_TASK REQUIREMENTS_. Repeat the full listing below verbatim and keep the images out.
------------------------------------------------
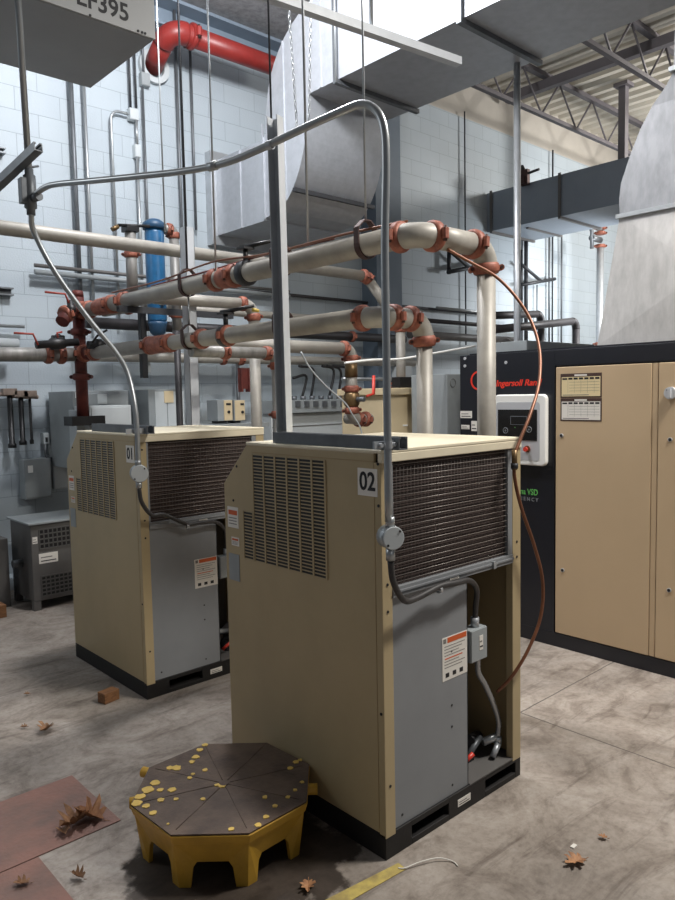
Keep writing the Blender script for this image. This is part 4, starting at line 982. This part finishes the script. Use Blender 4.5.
# pole light strip: strut post leaning left top (channel end)
rail([atZ(39, 151, 2.6), atZ(-60, 243, 2.38)], .038, .038, 'strut_channel', 'dark strut channel poking in from the left edge beside the tee fitting', 'strut')
q = atZ(39, 149, 2.6)
solo(MB().cyl(fit+V((0, .03, .11)), V(fit)+V((.055, .03, .13)), .005, 8), 'hook_bolt', 'strut', 'tiny hook bolt on the hanging conduit above the tee fitting', 'bolt')
bz = lambda z0, z1: [(6.22, z0), (WY, z0), (WY, z1), (6.22, z1), (6.22, z1-.012), (6.28, z1-.012), (6.28, z0+.012), (6.22, z0+.012)]
solo(MB().prism(bz(atY(10, 295, 6.2).z, atY(10, 287, 6.2).z), 0, atY(-10, 295, 6.2).x, atY(15, 295, 6.2).x), 'wall_bracket', 'strut', 'short strut bracket on the block wall at the left edge above the pipes', 'bracket')
solo(MB().prism(bz(atY(3, 152, 6.2).z, atY(3, 146, 6.2).z), 0, atY(-10, 152, 6.2).x, atY(7, 150, 6.2).x), 'wall_bracket', 'strut', 'small strut bracket on the block wall at the left edge near the channel end', 'bracket')
# triangular bracket right
t = thing('triangular_bracket', atY(520, 285, 6.2), 'dark triangular steel bracket on the bright wall right of the tall pole', 'bracket')
YB = 6.15
MB().sweep([atY(521, 285, YB), atY(555, 279, YB)], .026, 6).build('arm', 'strut_dark', t); MB().sweep([atY(521, 264, YB), atY(541, 281, YB)], .026, 6).build('brace', 'strut_dark', t); MB().sweep([atY(521, 250, YB+.07), atY(521, 300, YB+.07)], .028, 6).build('upright', 'strut_dark', t)
t = thing('triangular_bracket', atY(449, 270, 6.2), 'dark triangular steel bracket on the shaded wall behind the copper tube', 'bracket')
MB().sweep([atY(448, 272, YB), atY(480, 266, YB)], .03, 6).build('arm', 'strut_dark', t); MB().sweep([atY(449, 250, YB), atY(470, 268, YB)], .028, 6).build('brace', 'strut_dark', t); MB().sweep([atY(449, 246, YB+.05), atY(449, 274, YB+.05)], .03, 6).build('upright', 'strut_dark', t)
# valved vertical pipe at right wall
Yv = 5.7
xv = atY(600, 280, Yv).x; zt = atY(600, 218, Yv).z; zb = atY(600, 344, Yv).z
t = thing('valved_pipe', (xv, Yv, zb), 'upright galvanized pipe with red couplings and side valve on the bright wall', 'pipe')
MB().cyl((xv, Yv, 0), (xv, Yv, 3.75), .055, 18).build('pipe', 'galv', t)
for py_ in (228, 233, 246, 344): coupling(t, (xv, Yv, atY(600, py_, Yv).z), (0, 0, 1), .06)
z_v = atY(592, 238, Yv).z; MB().cyl((xv, Yv, z_v), (xv-.28, Yv, z_v), .045, 12).build('side_branch', 'strut', t); MB().sweep([(xv-.26, Yv, z_v-.16), (xv-.26, Yv, z_v+.1), (xv-.36, Yv, z_v+.2)], .03, 8).build('valve_handle', 'strut', t)
# far small pipe at y 200 near C duct bottom
# ================================================================ BACKGROUND ENCLOSURES
def encl(x0, y0, x1, y1, Y, dep, lab, m='enclosure', cat='electrical cabinet', doorm=None, group=None):
    a = atY(x0, y0, Y); b_ = atY(x1, y0, Y); c = atY(x0, y1, Y)
    t = thing('electrical_enclosure', ((a.x+b_.x)/2, Y, c.z), lab, cat, group)
    body = MB().box(a.x, b_.x, Y, Y+dep, c.z, a.z).build('cabinet_body', m, t, bevel=.005)
    return t, a.x, b_.x, c.z, a.z
t, xa, xb, zb, zt = encl(72, 391, 128, 470, 5.75, .5, 'large dark grey electrical cabinet on the wall above the dryer marked 01', 'enclosure')
MB().box(xa+.02, xb-.02, 5.742, 5.75, zb+.02, zt-.02).build('door', 'enclosure', t, bevel=.003)
m_ = MB(); a = atY(97, 394, 5.74); b_ = atY(107, 404, 5.74); m_.box(a.x, b_.x, 5.735, 5.742, b_.z, a.z); m_.build('nameplate', 'enclosure_light', t)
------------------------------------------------
_RESULT OF THIS EXERCISE_.
Keep writing the Blender script for this image. This is part 4, starting at line 982. This part finishes the script. Use Blender 4.5.
# pole light strip: strut post leaning left top (channel end)
rail([atZ(39, 151, 2.6), atZ(-60, 243, 2.38)], .038, .038, 'strut_channel', 'dark strut channel poking in from the left edge beside the tee fitting', 'strut')
q = atZ(39, 149, 2.6)
solo(MB().cyl(fit+V((0, .03, .11)), V(fit)+V((.055, .03, .13)), .005, 8), 'hook_bolt', 'strut', 'tiny hook bolt on the hanging conduit above the tee fitting', 'bolt')
bz = lambda z0, z1: [(6.22, z0), (WY, z0), (WY, z1), (6.22, z1), (6.22, z1-.012), (6.28, z1-.012), (6.28, z0+.012), (6.22, z0+.012)]
solo(MB().prism(bz(atY(10, 295, 6.2).z, atY(10, 287, 6.2).z), 0, atY(-10, 295, 6.2).x, atY(15, 295, 6.2).x), 'wall_bracket', 'strut', 'short strut bracket on the block wall at the left edge above the pipes', 'bracket')
solo(MB().prism(bz(atY(3, 152, 6.2).z, atY(3, 146, 6.2).z), 0, atY(-10, 152, 6.2).x, atY(7, 150, 6.2).x), 'wall_bracket', 'strut', 'small strut bracket on the block wall at the left edge near the channel end', 'bracket')
# triangular bracket right
t = thing('triangular_bracket', atY(520, 285, 6.2), 'dark triangular steel bracket on the bright wall right of the tall pole', 'bracket')
YB = 6.15
MB().sweep([atY(521, 285, YB), atY(555, 279, YB)], .026, 6).build('arm', 'strut_dark', t); MB().sweep([atY(521, 264, YB), atY(541, 281, YB)], .026, 6).build('brace', 'strut_dark', t); MB().sweep([atY(521, 250, YB+.07), atY(521, 300, YB+.07)], .028, 6).build('upright', 'strut_dark', t)
t = thing('triangular_bracket', atY(449, 270, 6.2), 'dark triangular steel bracket on the shaded wall behind the copper tube', 'bracket')
MB().sweep([atY(448, 272, YB), atY(480, 266, YB)], .03, 6).build('arm', 'strut_dark', t); MB().sweep([atY(449, 250, YB), atY(470, 268, YB)], .028, 6).build('brace', 'strut_dark', t); MB().sweep([atY(449, 246, YB+.05), atY(449, 274, YB+.05)], .03, 6).build('upright', 'strut_dark', t)
# valved vertical pipe at right wall
Yv = 5.7
xv = atY(600, 280, Yv).x; zt = atY(600, 218, Yv).z; zb = atY(600, 344, Yv).z
t = thing('valved_pipe', (xv, Yv, zb), 'upright galvanized pipe with red couplings and side valve on the bright wall', 'pipe')
MB().cyl((xv, Yv, 0), (xv, Yv, 3.75), .055, 18).build('pipe', 'galv', t)
for py_ in (228, 233, 246, 344): coupling(t, (xv, Yv, atY(600, py_, Yv).z), (0, 0, 1), .06)
z_v = atY(592, 238, Yv).z; MB().cyl((xv, Yv, z_v), (xv-.28, Yv, z_v), .045, 12).build('side_branch', 'strut', t); MB().sweep([(xv-.26, Yv, z_v-.16), (xv-.26, Yv, z_v+.1), (xv-.36, Yv, z_v+.2)], .03, 8).build('valve_handle', 'strut', t)
# far small pipe at y 200 near C duct bottom
# ================================================================ BACKGROUND ENCLOSURES
def encl(x0, y0, x1, y1, Y, dep, lab, m='enclosure', cat='electrical cabinet', doorm=None, group=None):
    a = atY(x0, y0, Y); b_ = atY(x1, y0, Y); c = atY(x0, y1, Y)
    t = thing('electrical_enclosure', ((a.x+b_.x)/2, Y, c.z), lab, cat, group)
    body = MB().box(a.x, b_.x, Y, Y+dep, c.z, a.z).build('cabinet_body', m, t, bevel=.005)
    return t, a.x, b_.x, c.z, a.z
t, xa, xb, zb, zt = encl(72, 391, 128, 470, 5.75, .5, 'large dark grey electrical cabinet on the wall above the dryer marked 01', 'enclosure')
MB().box(xa+.02, xb-.02, 5.742, 5.75, zb+.02, zt-.02).build('door', 'enclosure', t, bevel=.003)
m_ = MB(); a = atY(97, 394, 5.74); b_ = atY(107, 404, 5.74); m_.box(a.x, b_.x, 5.735, 5.742, b_.z, a.z); m_.build('nameplate', 'enclosure_light', t)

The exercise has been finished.